Monday, May 20, 2013

Social media: Diving in, the right way

Earlier, I talked about the value of adding social media to a nonprofit’s communications toolkit. Social media is free. Millions use it every day. So why not dive in?

Why not? Because a poorly run social media campaign may hurt your organization by making it look unprofessional, unhip or unpopular. As the marketing firm CAWOOD says, don’t use social media if you don’t have the time and resources to put into the campaign or if you don’t understand the specific social media platform you sign up for.

The key is to treat Twitter, Facebook, YouTube, Pinterest and any other social media platform as an individual community with distinct expectations about what you’ll say to them and how you’ll say it. Whatever you do, don’t fall into the habit of treating your social media accounts as online versions of your quarterly newsletter.  

It happens. I have caught myself falling back on print-media strategies - including using social media to push out news instead of engaging in conversations - instead of making the best use of my Twitter feed and Facebook page.

It is an easy trap to fall into for an organization without the resources to bring a social media wizard onto the team or post a stunning photograph or a 140-character bon mot every hour or so.
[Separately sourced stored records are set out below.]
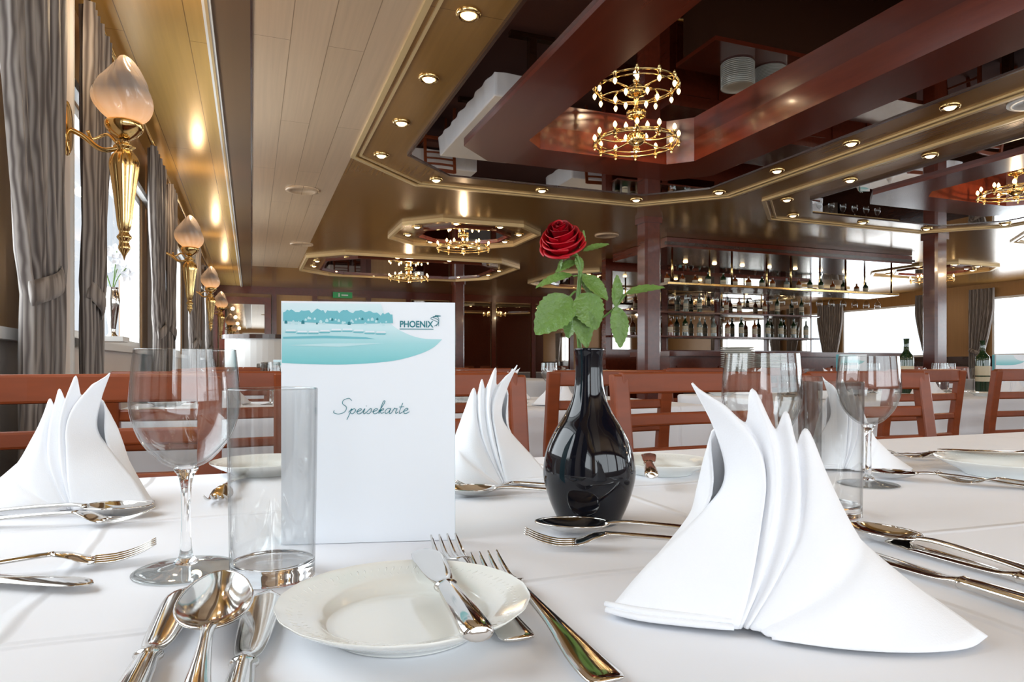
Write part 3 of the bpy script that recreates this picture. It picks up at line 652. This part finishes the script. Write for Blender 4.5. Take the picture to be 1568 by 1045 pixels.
def menu_mesh(detail=True):
    b=MB(); w,h=.149,.21
    b.box(0,w,0,.0012,0,h,'card')
    a=math.atan2(.03,w)
    Tb=Matrix.Translation((w,.0012,0))@Matrix.Rotation(-a,4,'Z')
    b.box(-w-.004,0,0,.0012,0,h,'tealM',Tb)
    Tb=Matrix.Translation((w,.0012,0))@Matrix.Rotation(-a*.25,4,'Z'); b.box(-w-.001,0,0.0002,.0008,.001,h-.001,'tealM' if detail else 'card',Tb)
    P=lambda u,v:((u-433)*.000562,.2100-(v-459)*.000562)
    def flat(pts,y,k):
        b.add([(P(u,v)[0],y,P(u,v)[1]) for u,v in pts],[tuple(range(len(pts)))],k,False)
    up=[p for p in catm([(583,462,0),(590,480,0),(603,497,0),(627,510,0),(650,516,0),(678,517,0)],6)]
    lo=[p for p in catm([(678,517,0),(664,530,0),(640,541,0),(600,551,0),(540,556,0),(480,556,0),(434,554,0)],6)]
    flat([(434,462)]+[(p.x,p.y) for p in up]+[(p.x,p.y) for p in lo[1:]],-.0003,'tealG')
    if detail:
        random.seed(7)
        top=[(436+i*3,478-4*abs(math.sin(i*.45))-random.random()*4+ (4 if i>44 else 0)) for i in range(56)]
        flat([(436,490)]+top+[(602,492),(520,494)],-.0005,'tealM')
        for i in range(34):
            u=438+i*4.6+random.random()*3; v=484+random.random()*10; s_=.6+.6*random.random()
            flat([(u,v+3*s_),(u,v),(u+2*s_,v-2*s_),(u+4*s_,v),(u+4*s_,v+3*s_)],-.0006,'tealD' if i%5==0 else 'tealL')
        for i in range(9):
            u=440+i*17; v=503+2*math.sin(i); flat([(u,v+2),(u+1,v),(u+14,v),(u+15,v+2)],-.0006,'card'); flat([(u-2,v+4),(u,v+3),(u+16,v+3),(u+14,v+5),(u+1,v+5)],-.0006,'tealM')
        flat([(436,514),(500,512),(560,514),(575,517),(500,516),(436,517)],-.0005,'tealM'); flat([(440,527),(500,524),(590,523),(520,529)],-.0005,'tealL')
        st,wd=strokes(); sx=.0640/(wd+.3); z0=P(0,633)[1]; x0=P(515,0)[0]
        for s_ in st: b.tube([(x0+px*sx,-.0004,z0+py*.0046) for px,py in s_],.00028,'tealD',n=5,sm=6)
        cu=bpy.data.curves.new('t','FONT'); cu.body='PHOENIX'; cu.size=.0092; cu.offset=.00022; to=bpy.data.objects.new('t',cu); COL.objects.link(to)
        bpy.context.view_layer.update(); dg=bpy.context.evaluated_depsgraph_get(); me=bpy.data.meshes.new_from_object(to.evaluated_get(dg))
        wx=max(v.co.x for v in me.vertices); k=.0295/wx; ox,oz=P(612,498)
        b.add([(ox+v.co.x*k,-.0004,oz+v.co.y*k*1.15) for v in me.vertices],[tuple(p.vertices) for p in me.polygons],'tealD',False)
        bpy.data.objects.remove(to)
        b.box(ox,ox+.0295,-.0005,0,oz-.002,oz-.0014,'tealD')
        for r0 in(0,1,2): b.tube([(ox+.030+.002*r0,-.0004,oz+.001),(ox+.034,-.0004,oz+.004+.002*r0),(ox+.027+.002*r0,-.0004,oz+.008+.0012*r0),(ox+.036,-.0004,oz+.010)],.00022,'tealD',n=4,sm=5)
    return b.mesh('menu_card')
MC=menu_mesh(); MC2=menu_mesh(False)
at('menu_card',MC,-.1985,.587,math.radians(6.5),TZ+.0005)

# ---------------- settings on other tables
def bottle_mesh(k,lab=True,h=.3):
    b=MB(); b.lathe([(0,0),(.034,0),(.037,.005),(.037,h*.6),(.030,h*.70),(.014,h*.78),(.013,h*.97),(.015,h),(0,h)],24,k,sm=2)
    if lab: b.lathe([(.0376,h*.2),(.0376,h*.5)],24,'label',sm=1)
    return b.mesh('bottle')
BG=bottle_mesh('bottleG'); BB=bottle_mesh('bottleB',h=.26); BC=bottle_mesh('bottleC',h=.27)
for ti,(tx,ty) in enumerate(tabs):
    if ty>9: continue
    for dx in(-.72,-.12,.48):
        for sy in(-1,1):
            put('folded_napkin',NK,(tx+dx,ty+sy*.27,TZ+.001),random.uniform(-.4,.4)+(0 if sy<0 else math.pi),solid=.0016)
            if ty<5: put('wine_glass',WG,(tx+dx+.17,ty+sy*.2,TZ+.0005)); put('bread_plate',PL,(tx+dx-.2,ty+sy*.27,TZ+.0005)); put('water_tumbler',TU,(tx+dx+.25,ty+sy*.14,TZ+.0005))
    put('menu_card',MC2,(tx-.42,ty-.02,TZ+.0005),-.2)
put('menu_card',MC2,(3.62,2.42,TZ+.0005),-.5)
put('wine_bottle',BG,(3.35,2.72,TZ+.001)); put('wine_bottle',BG,(4.0,2.75,TZ+.001))

# buffet + bar
b=MB(); n=20
cp=[(.0+.42*math.cos(math.pi+math.pi*i/n),.42*math.sin(math.pi+math.pi*i/n)) for i in range(n+1)]
b.prism(cp+[(.42,.3),(-.42,.3)],0,1.22,'white'); b.prism([(x*1.08,y*1.08) for x,y in cp]+[(.45,.32),(-.45,.32)],1.22,1.27,'darkwood'); put('buffet_station',b,(.12,8.9,0))
b=MB(); b.box(4.0,7.2,5.95,6.6,0,1.0,'mahog'); b.box(3.95,7.25,5.88,6.65,1.0,1.05,'mahog')
for i in range(6): b.box(4.08+i*.52,4.5+i*.52,5.935,5.95,.15,.9,'mahog')
b.tube([(3.95,5.82,.2),(7.25,5.82,.2)],.02,'brass'); 
for x in(4.1,5.6,7.1): b.box(x-.012,x+.012,5.82,5.95,.19,.21,'brass')
put('bar_counter',b)
b=MB(); b.box(3.9,7.3,5.85,6.95,2.10,CEIL-.003,'mahog'); b.box(3.88,7.32,5.83,5.86,2.12,2.15,'darkwood')
b.box(3.98,7.2,5.95,6.4,1.735,1.765,'darkwood'); b.box(3.98,7.2,5.94,5.955,1.74,1.76,'brass')
b.box(4.0,7.15,5.98,6.36,1.945,1.95,'pane')
for x in(4.05,4.8,5.6,6.4,7.12):
    for y in(5.98,6.36): b.tube([(x,y,1.76),(x,y,2.1)],.011,'brass'); 
for i in range(17):
    T=Matrix.Translation((4.12+i*.18,6.07,1.735))@Matrix.Rotation(math.pi,4,'X')
    b.lathe([(.032,0),(.004,.008),(.0035,.06),(.02,.075),(.035,.11),(.03,.15)],14,'fglass',T=T,sm=2)
for i in range(8):
    x=4.25+i*.4
    b.lathe([(0,-.02),(.022,-.018),(.026,0)],10,'spot',T=Matrix.Translation((x,6.6,2.1)),sm=2)
put('bar_overhead_rack',b)
b=MB(); b.box(4.0,7.2,7.3,7.4,0,CEIL-.003,'mahog')
for i in range(4): b.box(4.08+i*.79,4.78+i*.79,7.28,7.3,1.1,2.05,'wmirror')
for z in(1.25,1.55): b.box(4.05,7.15,7.1,7.28,z,z+.02,'mahog')
put('bar_back_cabinet',b)
random.seed(11)
for i in range(17):
    x=4.15+i*.178+random.uniform(-.02,.02)
    put('liquor_bottle',random.choice([BG,BB,BC,BB]),(x,6.22,1.7665),0,(.8,.8,random.uniform(.48,.58)))
for i in range(14):
    put('liquor_bottle',random.choice([BG,BB,BC]),(4.2+i*.215,7.19,1.271),0,(.9,.9,.85))
    if i%3: put('liquor_bottle',random.choice([BG,BB,BC]),(4.25+i*.205,7.19,1.571),0,(.8,.8,.8))
b=MB(); b.box(3.75,6.2,5.0,5.5,0,.80,'darkwood'); b.box(3.7,6.25,4.95,5.55,.80,.84,'mahog'); put('sideboard',b,(.1,0,0))
b=MB()
for i in range(13):
    z=i*.018; b.lathe([(0,z+.003),(.09,z+.003),(.15,z+.014),(.155,z+.018),(.15,z+.012),(.09,z),(0,z)],32,'porc',sm=1)
PS=b.mesh('plate_stack'); put('plate_stack',PS,(4.28,5.25,.8402)); put('plate_stack',PS,(4.66,5.25,.8402),0,(1,1,.75))

# ---------------- world, camera
w=bpy.data.worlds.new('world'); S.world=w; w.use_nodes=True; bg=w.node_tree.nodes['Background']; bg.inputs[0].default_value=(.85,.92,1,1); bg.inputs[1].default_value=1.5
S.view_settings.view_transform='Standard'; S.view_settings.exposure=0
cd=bpy.data.cameras.new('camera'); cd.sensor_width=36; cd.lens=36*1045/1568; cd.shift_y=.0238; cd.clip_start=.02
cam=bpy.data.objects.new('camera',cd); COL.objects.link(cam); cam.location=(0,0,TZ+.155); cam.rotation_euler=(math.pi/2,0,-TH); S.camera=cam
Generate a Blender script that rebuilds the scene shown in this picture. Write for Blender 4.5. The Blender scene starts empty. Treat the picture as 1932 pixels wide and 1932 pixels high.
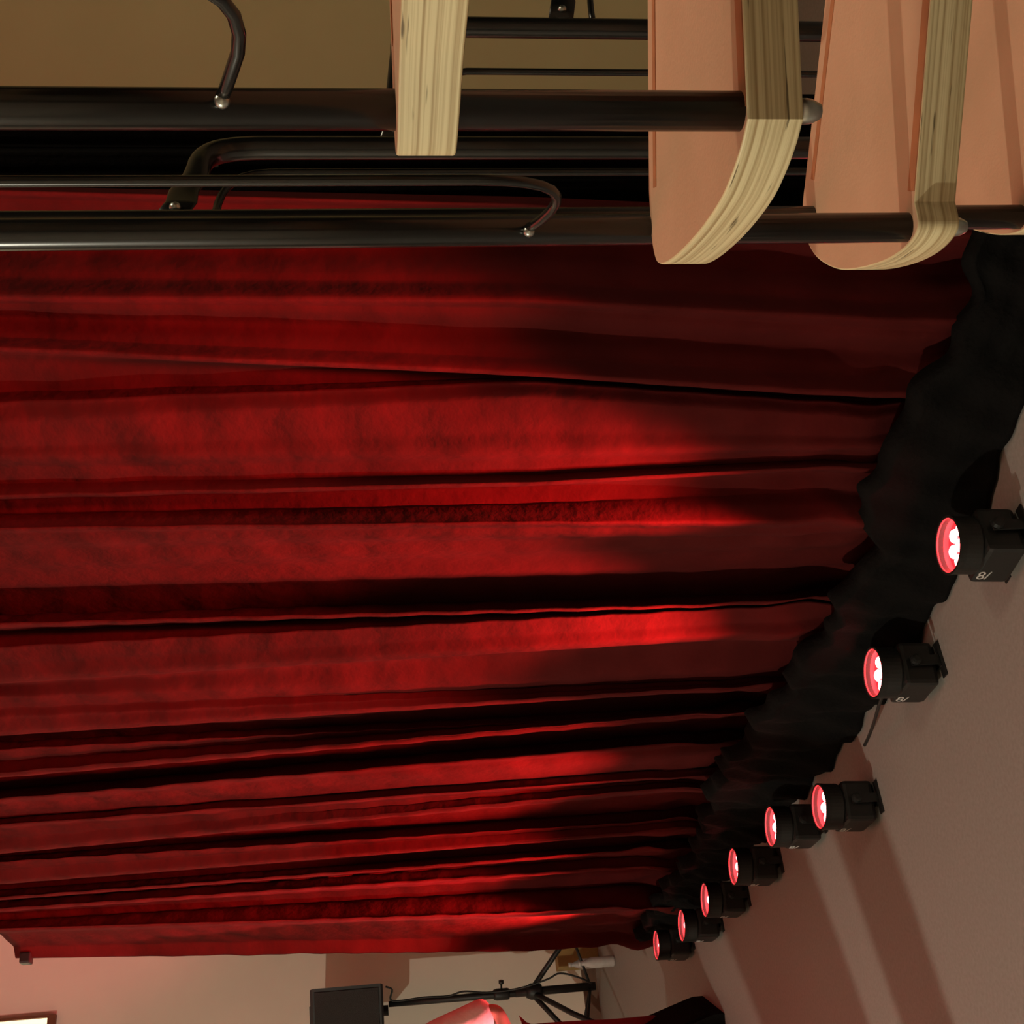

But don’t fret, because you don’t need to overwhelm your audience with posts to have an impact on social media.

In fact, posting too much can be just as bad not posting enough or posting the wrong content. And any organization can create buzz online if it understands some basic rules common to all social media channels, learns the value of each platform it signs on to and creates a communications strategy that makes the best use of each tool.

You can even measure the effect of your Twitter and other social media campaigns on your audience. And you should.

The bottom line is conversation.

The best posts and tweets grab an audience’s attention and engage it in an open-ended conversation. The strategy is similar to that of a good interviewer, who finds ways to probe deeply into an issue or into a subject’s psyche instead of asking simple yes or no questions.

Engaging in real conversations with your fans and followers helps you shape your message in real-time to meet their needs. Do it effectively, and you will bond your online audience to your nonprofit and increase its investment in your mission.